**What you are asked to do**
Your output is the lines from the first one to the one containing "random.seed(4)", repeated exactly, with images left out.

───── Collected data ─────

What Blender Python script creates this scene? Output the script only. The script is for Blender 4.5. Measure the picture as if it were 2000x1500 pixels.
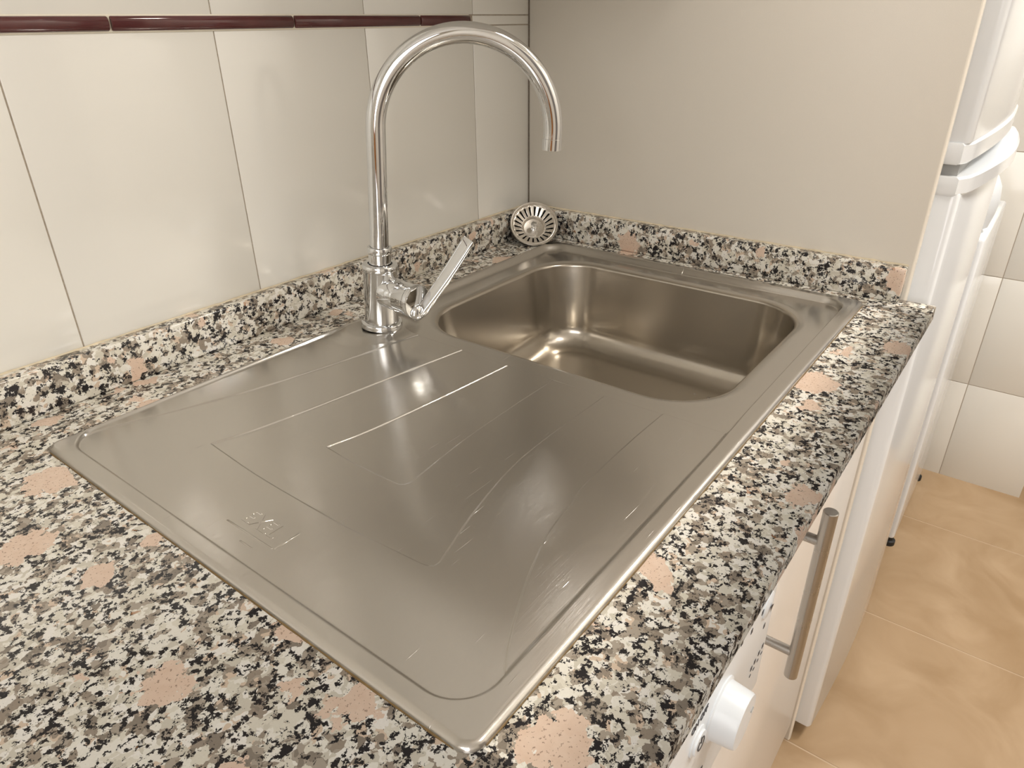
import bpy, bmesh, math, random
import numpy as np
from mathutils import Vector, Matrix
for o in list(bpy.data.objects): bpy.data.objects.remove(o)
scn = bpy.context.scene
COL = scn.collection
random.seed(4)

# ---------------------------------------------------------------- camera (world: counter top z=0, tiled wall y=0, side panel x=0)
CAM = Vector((-1.0204, -0.7396, 0.3373)); YAW, PIT, ROL, FPX = 0.6528, -0.4785, -0.0099, 1369.86
fw = Vector((math.cos(YAW)*math.cos(PIT), math.sin(YAW)*math.cos(PIT), math.sin(PIT)))
rt = fw.cross(Vector((0,0,1))).normalized(); up = rt.cross(fw)
r2 = rt*math.cos(ROL)+up*math.sin(ROL); u2 = -rt*math.sin(ROL)+up*math.cos(ROL)
cam = bpy.data.cameras.new('camera'); co = bpy.data.objects.new('camera', cam); COL.objects.link(co)
M = Matrix((r2, u2, -fw)).transposed().to_4x4(); M.translation = CAM; co.matrix_world = M
cam.sensor_width = 36; cam.lens = 36*FPX/2000; cam.clip_start = .01
scn.camera = co

# ---------------------------------------------------------------- world, lights, exposure
w = bpy.data.worlds.new('world'); scn.world = w; w.use_nodes = True
w.node_tree.nodes['Background'].inputs[0].default_value = (1, .93, .84, 1)
w.node_tree.nodes['Background'].inputs[1].default_value = .25
def area(name, loc, target, sx, sy, power, col):
    l = bpy.data.lights.new(name, 'AREA'); l.shape = 'RECTANGLE'; l.size = sx; l.size_y = sy; l.energy = power; l.color = col
    o = bpy.data.objects.new(name, l); COL.objects.link(o); o.location = loc
    o.rotation_euler = (Vector(target)-Vector(loc)).to_track_quat('-Z', 'Y').to_euler(); return o
area('ceiling_light', (-.24, -1.32, 1.535), (-.24, -1.32, 0), .26, .26, 4.6, (1, .99, .965))
area('ceiling_light_far', (.80, -1.45, 1.535), (.80, -1.45, 0), .40, .40, 14, (1, 1, .985))
area('room_fill', (-2.55, -1.30, .62), (-.3, -.5, .1), 1.3, 1.5, 15, (1, 1, .99))  # added soft fill, not a window; lifts the shaded corner
scn.view_settings.view_transform = 'Standard'; scn.view_settings.look = 'None'
scn.view_settings.gamma = 1; scn.view_settings.exposure = 0.73

# ---------------------------------------------------------------- helpers
def link(name, me, mat, parent=None, smooth=True):
    o = bpy.data.objects.new(name, me); COL.objects.link(o)
    if mat: me.materials.append(mat)
    if smooth:
        for p in me.polygons: p.use_smooth = True
    if parent:
        o.parent = parent
        if parent.type == 'EMPTY' and parent.name not in LOCAL: o.location = -parent.location   # parts are modelled in world coordinates
    return o
LOCAL = ('kitchen_faucet', 'sink_strainer')
def bm_obj(name, bm, mat, parent=None, smooth=True, ang=35):
    bmesh.ops.recalc_face_normals(bm, faces=bm.faces)
    if smooth:
        for e in bm.edges:
            if len(e.link_faces) == 2 and e.calc_face_angle(0) > math.radians(ang): e.smooth = False
    me = bpy.data.meshes.new(name); bm.to_mesh(me); bm.free()
    return link(name, me, mat, parent, smooth)
def tag(o, label=None, cat=None, group=None, kind=None):
    if label: o['label'] = label
    if cat: o['category'] = cat
    if group: o['group'] = group
    if kind: o['kind'] = kind
    return o
def empty(name, loc, label, cat, group=None):
    o = bpy.data.objects.new(name, None); COL.objects.link(o); o.location = loc; o.empty_display_size = .05
    return tag(o, label, cat, group)
def box(bm, a, b, bev=0, seg=2):
    a = Vector(a); b = Vector(b); r = bmesh.ops.create_cube(bm, size=1)
    vs = r['verts']
    for v in vs: v.co = Vector(((a[i]+b[i])/2+v.co[i]*(b[i]-a[i]) for i in range(3)))
    if bev:
        es = list({e for v in vs for e in v.link_edges})
        bmesh.ops.bevel(bm, geom=es, offset=bev, segments=seg, affect='EDGES', profile=.5)
def box_obj(name, a, b, mat, parent=None, bev=0, seg=2, smooth=True):
    bm = bmesh.new(); box(bm, a, b, bev, seg); return bm_obj(name, bm, mat, parent, smooth, 50)
def loft(bm, rings, closed=True, cap0=False, cap1=False):
    R = [[bm.verts.new(p) for p in r] for r in rings]
    n = len(R[0])
    for A, B in zip(R, R[1:]):
        for i in range(n if closed else n-1):
            j = (i+1) % n; bm.faces.new((A[i], A[j], B[j], B[i]))
    if cap0: bm.faces.new(R[0][::-1])
    if cap1: bm.faces.new(R[-1])
    return R
def frame(ax):
    ax = Vector(ax).normalized(); t = Vector((1,0,0)) if abs(ax.x) < .8 else Vector((0,1,0))
    u = ax.cross(t).normalized(); return u, ax.cross(u)
def lathe(bm, org, ax, prof, n=64, cap0=False, cap1=False):
    org = Vector(org); ax = Vector(ax).normalized(); u, v = frame(ax)
    loft(bm, [[org+ax*h+(u*math.cos(2*math.pi*k/n)+v*math.sin(2*math.pi*k/n))*r for k in range(n)] for r, h in prof], True, cap0, cap1)
def lathe_obj(name, org, ax, prof, mat, parent=None, n=64, cap0=False, cap1=False, ang=35):
    bm = bmesh.new(); lathe(bm, org, ax, prof, n, cap0, cap1); return bm_obj(name, bm, mat, parent, True, ang)
def text_obj(name, body, size, mat, parent, mtx, depth=.0002, sx=1):
    cu = bpy.data.curves.new(name, 'FONT'); cu.body = body; cu.size = size; cu.extrude = depth; cu.align_x = 'CENTER'; cu.align_y = 'CENTER'
    tmp = bpy.data.objects.new(name+'_tmp', cu); COL.objects.link(tmp)
    dg = bpy.context.evaluated_depsgraph_get(); me = bpy.data.meshes.new_from_object(tmp.evaluated_get(dg))
    bpy.data.objects.remove(tmp)
    for v in me.vertices: v.co = mtx @ Vector((v.co.x*sx, v.co.y, v.co.z))
    me.materials.clear()
    return link(name, me, mat, parent, False)

# ---------------------------------------------------------------- materials
def newmat(name):
    m = bpy.data.materials.new(name); m.use_nodes = True; nt = m.node_tree; b = nt.nodes['Principled BSDF']
    return m, nt, b
def node(nt, t, **k):
    n = nt.nodes.new(t)
    for a, v in k.items():
        if a.startswith('i_'): n.inputs[int(a[2:])].default_value = v
        else: setattr(n, a, v)
    return n
def plain(name, col, rough=.5, metal=0, spec=.5, bump=0, bscale=60, coat=0, var=0, stretch=None):
    m, nt, b = newmat(name); b.inputs['Base Color'].default_value = (*col, 1); b.inputs['Roughness'].default_value = rough
    b.inputs['Metallic'].default_value = metal; b.inputs['Specular IOR Level'].default_value = spec
    b.inputs['Coat Weight'].default_value = coat; b.inputs['Coat Roughness'].default_value = .08
    tc = node(nt, 'ShaderNodeTexCoord'); nz = node(nt, 'ShaderNodeTexNoise'); nz.inputs['Scale'].default_value = bscale
    if stretch:
        mp0 = node(nt, 'ShaderNodeMapping'); mp0.inputs['Scale'].default_value = stretch
        nt.links.new(tc.outputs['Object'], mp0.inputs[0]); nt.links.new(mp0.outputs[0], nz.inputs['Vector'])
    else: nt.links.new(tc.outputs['Object'], nz.inputs['Vector'])
    if bump:
        bp = node(nt, 'ShaderNodeBump'); bp.inputs['Strength'].default_value = bump; bp.inputs['Distance'].default_value = .001
        nt.links.new(nz.outputs['Fac'], bp.inputs['Height']); nt.links.new(bp.outputs[0], b.inputs['Normal'])
    if var:
        mp = node(nt, 'ShaderNodeMapRange'); mp.inputs[3].default_value = 1-var; mp.inputs[4].default_value = 1+var
        mx = node(nt, 'ShaderNodeVectorMath', operation='SCALE'); mx.inputs[0].default_value = col
        nt.links.new(nz.outputs['Fac'], mp.inputs[0]); nt.links.new(mp.outputs[0], mx.inputs['Scale']); nt.links.new(mx.outputs[0], b.inputs['Base Color'])
    return m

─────

**Exercise response**
What Blender Python script creates this scene? Output the script only. The script is for Blender 4.5. Measure the picture as if it were 2000x1500 pixels.
import bpy, bmesh, math, random
import numpy as np
from mathutils import Vector, Matrix
for o in list(bpy.data.objects): bpy.data.objects.remove(o)
scn = bpy.context.scene
COL = scn.collection
random.seed(4)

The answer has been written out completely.